**Information shown**

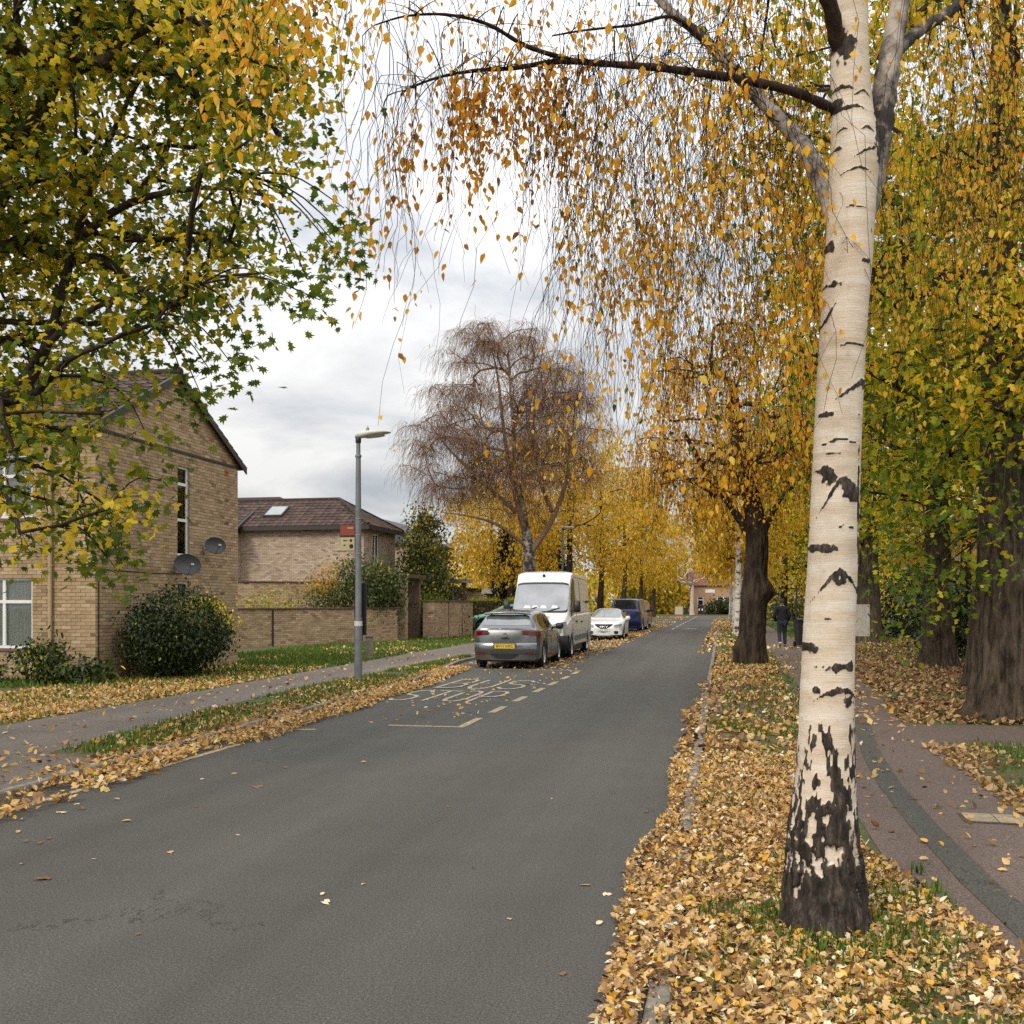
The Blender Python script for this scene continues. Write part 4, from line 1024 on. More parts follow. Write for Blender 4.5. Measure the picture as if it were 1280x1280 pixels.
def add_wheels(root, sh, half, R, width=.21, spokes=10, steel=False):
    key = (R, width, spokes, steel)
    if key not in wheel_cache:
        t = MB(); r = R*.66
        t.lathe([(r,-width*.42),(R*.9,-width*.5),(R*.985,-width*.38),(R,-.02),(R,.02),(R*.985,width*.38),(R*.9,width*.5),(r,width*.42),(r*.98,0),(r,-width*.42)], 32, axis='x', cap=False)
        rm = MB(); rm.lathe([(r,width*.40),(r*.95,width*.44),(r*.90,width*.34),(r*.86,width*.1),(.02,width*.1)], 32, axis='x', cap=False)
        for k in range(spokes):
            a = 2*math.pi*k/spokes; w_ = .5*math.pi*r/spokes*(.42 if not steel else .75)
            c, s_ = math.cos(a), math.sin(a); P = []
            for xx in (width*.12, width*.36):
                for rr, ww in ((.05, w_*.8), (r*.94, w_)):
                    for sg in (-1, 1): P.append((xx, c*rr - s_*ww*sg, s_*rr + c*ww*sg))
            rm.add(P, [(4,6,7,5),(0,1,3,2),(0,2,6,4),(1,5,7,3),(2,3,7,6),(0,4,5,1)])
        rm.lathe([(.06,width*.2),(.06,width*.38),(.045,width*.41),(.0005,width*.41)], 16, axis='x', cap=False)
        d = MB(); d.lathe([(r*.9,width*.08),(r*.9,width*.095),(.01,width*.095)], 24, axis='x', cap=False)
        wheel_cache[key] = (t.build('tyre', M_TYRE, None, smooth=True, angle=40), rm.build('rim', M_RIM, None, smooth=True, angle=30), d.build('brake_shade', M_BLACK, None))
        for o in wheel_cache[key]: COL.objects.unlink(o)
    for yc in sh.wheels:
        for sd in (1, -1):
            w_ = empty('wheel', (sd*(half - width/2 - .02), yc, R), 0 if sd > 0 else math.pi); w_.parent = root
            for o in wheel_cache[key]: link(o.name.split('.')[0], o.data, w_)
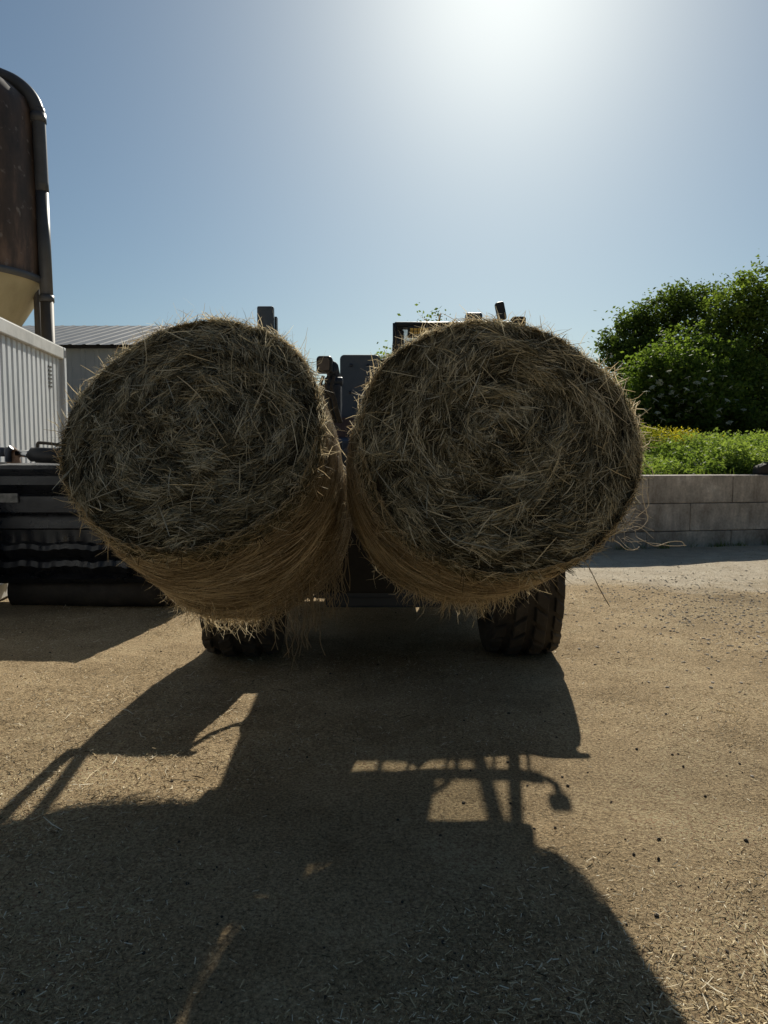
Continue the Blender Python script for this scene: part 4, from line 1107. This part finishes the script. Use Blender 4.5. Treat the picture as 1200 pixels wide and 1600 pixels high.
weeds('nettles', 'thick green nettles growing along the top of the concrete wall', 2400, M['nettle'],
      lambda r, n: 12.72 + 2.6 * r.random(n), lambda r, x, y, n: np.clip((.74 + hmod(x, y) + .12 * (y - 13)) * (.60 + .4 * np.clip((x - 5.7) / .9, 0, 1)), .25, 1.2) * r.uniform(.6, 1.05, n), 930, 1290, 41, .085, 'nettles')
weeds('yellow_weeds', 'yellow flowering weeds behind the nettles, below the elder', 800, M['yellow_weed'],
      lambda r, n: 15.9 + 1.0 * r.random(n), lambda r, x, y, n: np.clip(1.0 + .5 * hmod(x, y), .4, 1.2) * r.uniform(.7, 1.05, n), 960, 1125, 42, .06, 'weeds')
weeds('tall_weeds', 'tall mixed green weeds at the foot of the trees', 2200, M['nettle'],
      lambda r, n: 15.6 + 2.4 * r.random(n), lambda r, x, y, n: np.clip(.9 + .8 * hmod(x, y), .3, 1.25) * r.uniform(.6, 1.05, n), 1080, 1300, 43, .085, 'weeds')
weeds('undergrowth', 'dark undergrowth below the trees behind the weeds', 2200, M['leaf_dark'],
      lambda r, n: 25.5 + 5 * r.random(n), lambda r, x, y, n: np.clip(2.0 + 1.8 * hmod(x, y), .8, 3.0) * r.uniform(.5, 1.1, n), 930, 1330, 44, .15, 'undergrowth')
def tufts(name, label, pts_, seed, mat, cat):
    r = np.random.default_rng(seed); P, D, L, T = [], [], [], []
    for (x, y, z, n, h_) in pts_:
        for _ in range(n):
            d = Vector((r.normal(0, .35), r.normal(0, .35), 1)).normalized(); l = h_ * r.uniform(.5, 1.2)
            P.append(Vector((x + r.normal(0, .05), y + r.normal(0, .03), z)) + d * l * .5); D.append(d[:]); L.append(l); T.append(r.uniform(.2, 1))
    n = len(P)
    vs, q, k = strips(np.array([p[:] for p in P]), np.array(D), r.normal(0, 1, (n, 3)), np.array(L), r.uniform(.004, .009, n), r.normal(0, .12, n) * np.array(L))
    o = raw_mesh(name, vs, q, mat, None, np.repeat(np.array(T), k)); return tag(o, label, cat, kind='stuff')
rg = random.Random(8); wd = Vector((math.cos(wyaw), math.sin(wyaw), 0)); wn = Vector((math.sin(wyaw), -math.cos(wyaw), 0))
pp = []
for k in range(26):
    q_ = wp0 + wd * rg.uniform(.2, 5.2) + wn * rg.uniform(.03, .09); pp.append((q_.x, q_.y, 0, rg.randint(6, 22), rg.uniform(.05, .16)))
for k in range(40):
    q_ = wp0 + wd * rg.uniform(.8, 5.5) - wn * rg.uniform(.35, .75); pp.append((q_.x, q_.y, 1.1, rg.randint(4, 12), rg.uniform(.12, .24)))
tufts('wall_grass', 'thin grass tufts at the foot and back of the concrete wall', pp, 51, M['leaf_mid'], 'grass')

**What the exercise asks**
Scan the material for lines with the word "scene", and copy each line you find.

**Full output**
The Blender Python script for this scene continues. Write part 4, from line 1024 on. More parts follow. Write for Blender 4.5. Measure the picture as if it were 1280x1280 pixels.
Continue the Blender Python script for this scene: part 4, from line 1107. This part finishes the script. Use Blender 4.5. Treat the picture as 1200 pixels wide and 1600 pixels high.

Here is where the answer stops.